*Task instructions:*
Beginning at the first line of the data, print each line exactly, stopping after the line that contains "return (x *".

*Collected material:*
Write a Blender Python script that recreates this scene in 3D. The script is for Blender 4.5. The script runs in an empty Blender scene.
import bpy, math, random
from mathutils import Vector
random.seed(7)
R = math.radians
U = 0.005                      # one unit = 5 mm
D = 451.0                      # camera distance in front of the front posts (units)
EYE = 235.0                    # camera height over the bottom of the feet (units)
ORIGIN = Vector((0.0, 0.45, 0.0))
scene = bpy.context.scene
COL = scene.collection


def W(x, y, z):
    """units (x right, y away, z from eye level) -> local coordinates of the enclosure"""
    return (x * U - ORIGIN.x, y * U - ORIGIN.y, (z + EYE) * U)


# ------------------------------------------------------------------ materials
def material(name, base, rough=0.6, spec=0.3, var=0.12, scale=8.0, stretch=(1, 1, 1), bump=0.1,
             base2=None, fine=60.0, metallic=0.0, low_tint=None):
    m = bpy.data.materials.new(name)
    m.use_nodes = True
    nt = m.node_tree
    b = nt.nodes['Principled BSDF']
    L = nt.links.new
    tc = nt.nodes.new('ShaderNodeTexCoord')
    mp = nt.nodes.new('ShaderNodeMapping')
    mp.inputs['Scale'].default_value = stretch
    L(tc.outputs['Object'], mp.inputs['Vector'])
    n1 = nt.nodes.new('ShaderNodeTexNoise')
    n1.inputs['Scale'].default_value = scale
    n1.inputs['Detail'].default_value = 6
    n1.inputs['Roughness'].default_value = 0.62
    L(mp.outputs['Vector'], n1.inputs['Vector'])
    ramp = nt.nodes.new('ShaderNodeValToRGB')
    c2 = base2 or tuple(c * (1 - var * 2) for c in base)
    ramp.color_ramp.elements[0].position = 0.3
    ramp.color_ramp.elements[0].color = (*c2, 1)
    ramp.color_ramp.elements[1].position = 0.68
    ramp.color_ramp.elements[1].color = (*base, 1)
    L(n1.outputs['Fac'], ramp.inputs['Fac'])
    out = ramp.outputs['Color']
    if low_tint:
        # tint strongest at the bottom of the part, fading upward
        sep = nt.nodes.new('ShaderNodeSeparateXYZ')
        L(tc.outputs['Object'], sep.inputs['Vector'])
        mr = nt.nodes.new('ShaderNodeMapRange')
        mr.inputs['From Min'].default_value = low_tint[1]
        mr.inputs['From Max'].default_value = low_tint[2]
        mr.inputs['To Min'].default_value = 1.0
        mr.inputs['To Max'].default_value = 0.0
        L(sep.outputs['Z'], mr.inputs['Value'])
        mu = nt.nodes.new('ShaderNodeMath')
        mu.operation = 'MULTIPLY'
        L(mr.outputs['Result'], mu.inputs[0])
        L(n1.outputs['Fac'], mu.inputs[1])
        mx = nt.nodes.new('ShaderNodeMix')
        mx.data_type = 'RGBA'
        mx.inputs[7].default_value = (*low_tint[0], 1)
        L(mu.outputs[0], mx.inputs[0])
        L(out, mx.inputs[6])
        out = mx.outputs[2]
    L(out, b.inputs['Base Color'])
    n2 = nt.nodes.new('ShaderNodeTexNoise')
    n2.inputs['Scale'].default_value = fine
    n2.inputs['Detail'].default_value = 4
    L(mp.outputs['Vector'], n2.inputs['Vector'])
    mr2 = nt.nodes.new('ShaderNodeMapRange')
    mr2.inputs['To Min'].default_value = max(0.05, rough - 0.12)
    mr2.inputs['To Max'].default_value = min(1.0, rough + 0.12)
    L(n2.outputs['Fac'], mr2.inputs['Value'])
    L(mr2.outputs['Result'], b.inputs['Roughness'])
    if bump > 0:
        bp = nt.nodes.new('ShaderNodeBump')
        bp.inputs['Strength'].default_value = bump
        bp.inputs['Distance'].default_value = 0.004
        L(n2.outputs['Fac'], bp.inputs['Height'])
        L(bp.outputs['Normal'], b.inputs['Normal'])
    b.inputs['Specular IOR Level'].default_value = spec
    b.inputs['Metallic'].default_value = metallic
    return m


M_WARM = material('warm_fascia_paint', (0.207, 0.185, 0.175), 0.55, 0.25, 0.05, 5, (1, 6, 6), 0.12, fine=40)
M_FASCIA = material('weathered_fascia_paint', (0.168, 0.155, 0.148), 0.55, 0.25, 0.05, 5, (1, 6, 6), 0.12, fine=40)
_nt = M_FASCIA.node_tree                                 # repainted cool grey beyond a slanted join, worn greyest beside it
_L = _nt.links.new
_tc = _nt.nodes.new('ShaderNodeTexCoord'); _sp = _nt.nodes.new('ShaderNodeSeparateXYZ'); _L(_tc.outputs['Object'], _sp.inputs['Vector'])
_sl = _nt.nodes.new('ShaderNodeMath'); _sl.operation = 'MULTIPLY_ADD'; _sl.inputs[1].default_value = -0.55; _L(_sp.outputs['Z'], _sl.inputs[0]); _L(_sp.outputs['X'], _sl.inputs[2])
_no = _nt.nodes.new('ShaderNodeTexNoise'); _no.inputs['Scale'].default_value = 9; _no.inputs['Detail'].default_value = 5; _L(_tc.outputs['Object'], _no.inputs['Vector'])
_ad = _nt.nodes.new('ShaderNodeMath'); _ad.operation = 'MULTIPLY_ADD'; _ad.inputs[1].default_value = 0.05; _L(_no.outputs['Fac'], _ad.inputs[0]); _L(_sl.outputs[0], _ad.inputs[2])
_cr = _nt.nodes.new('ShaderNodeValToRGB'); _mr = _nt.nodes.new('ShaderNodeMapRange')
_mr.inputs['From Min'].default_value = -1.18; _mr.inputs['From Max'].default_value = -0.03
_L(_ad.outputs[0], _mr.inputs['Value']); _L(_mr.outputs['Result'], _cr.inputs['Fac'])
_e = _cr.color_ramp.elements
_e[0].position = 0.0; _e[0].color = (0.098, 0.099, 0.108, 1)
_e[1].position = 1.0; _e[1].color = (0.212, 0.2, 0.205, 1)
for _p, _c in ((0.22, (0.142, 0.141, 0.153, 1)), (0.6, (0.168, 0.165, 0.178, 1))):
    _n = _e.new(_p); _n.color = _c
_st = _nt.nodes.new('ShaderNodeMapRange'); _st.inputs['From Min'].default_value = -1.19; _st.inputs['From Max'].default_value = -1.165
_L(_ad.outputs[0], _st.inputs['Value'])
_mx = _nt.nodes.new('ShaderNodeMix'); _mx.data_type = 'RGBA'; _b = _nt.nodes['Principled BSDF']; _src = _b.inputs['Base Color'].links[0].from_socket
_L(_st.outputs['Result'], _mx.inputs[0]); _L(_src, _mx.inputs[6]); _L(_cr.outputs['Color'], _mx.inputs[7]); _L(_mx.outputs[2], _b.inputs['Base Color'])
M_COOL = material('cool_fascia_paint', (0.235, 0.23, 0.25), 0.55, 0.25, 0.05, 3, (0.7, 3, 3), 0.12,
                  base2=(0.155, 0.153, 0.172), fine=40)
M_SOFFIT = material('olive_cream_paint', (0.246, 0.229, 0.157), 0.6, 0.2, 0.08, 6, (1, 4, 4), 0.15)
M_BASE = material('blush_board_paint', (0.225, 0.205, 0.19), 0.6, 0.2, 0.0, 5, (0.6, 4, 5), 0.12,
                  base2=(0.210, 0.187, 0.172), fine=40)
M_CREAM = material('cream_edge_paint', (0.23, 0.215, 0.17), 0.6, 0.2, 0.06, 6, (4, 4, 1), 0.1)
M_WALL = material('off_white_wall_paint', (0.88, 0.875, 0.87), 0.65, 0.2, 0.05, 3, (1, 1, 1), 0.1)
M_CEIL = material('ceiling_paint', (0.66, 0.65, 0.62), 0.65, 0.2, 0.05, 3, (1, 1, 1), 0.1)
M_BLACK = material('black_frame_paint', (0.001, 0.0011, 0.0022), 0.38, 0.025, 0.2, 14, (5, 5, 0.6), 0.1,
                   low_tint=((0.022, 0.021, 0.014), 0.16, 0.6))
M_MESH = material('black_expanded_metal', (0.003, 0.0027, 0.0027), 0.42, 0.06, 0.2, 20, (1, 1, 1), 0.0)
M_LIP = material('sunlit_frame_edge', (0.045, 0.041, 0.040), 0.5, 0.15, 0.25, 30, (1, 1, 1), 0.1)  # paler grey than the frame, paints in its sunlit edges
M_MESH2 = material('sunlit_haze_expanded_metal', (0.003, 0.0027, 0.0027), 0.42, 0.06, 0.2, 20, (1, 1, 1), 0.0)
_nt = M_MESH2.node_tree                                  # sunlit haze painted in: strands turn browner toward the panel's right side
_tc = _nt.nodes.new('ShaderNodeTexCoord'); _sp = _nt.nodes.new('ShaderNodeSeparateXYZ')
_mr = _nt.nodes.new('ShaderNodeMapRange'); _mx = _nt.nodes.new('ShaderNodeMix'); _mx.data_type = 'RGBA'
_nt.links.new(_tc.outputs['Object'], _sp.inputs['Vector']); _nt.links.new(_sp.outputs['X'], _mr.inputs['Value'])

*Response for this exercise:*
Write a Blender Python script that recreates this scene in 3D. The script is for Blender 4.5. The script runs in an empty Blender scene.
import bpy, math, random
from mathutils import Vector
random.seed(7)
R = math.radians
U = 0.005                      # one unit = 5 mm
D = 451.0                      # camera distance in front of the front posts (units)
EYE = 235.0                    # camera height over the bottom of the feet (units)
ORIGIN = Vector((0.0, 0.45, 0.0))
scene = bpy.context.scene
COL = scene.collection


def W(x, y, z):
    """units (x right, y away, z from eye level) -> local coordinates of the enclosure"""
    return (x * U - ORIGIN.x, y * U - ORIGIN.y, (z + EYE) * U)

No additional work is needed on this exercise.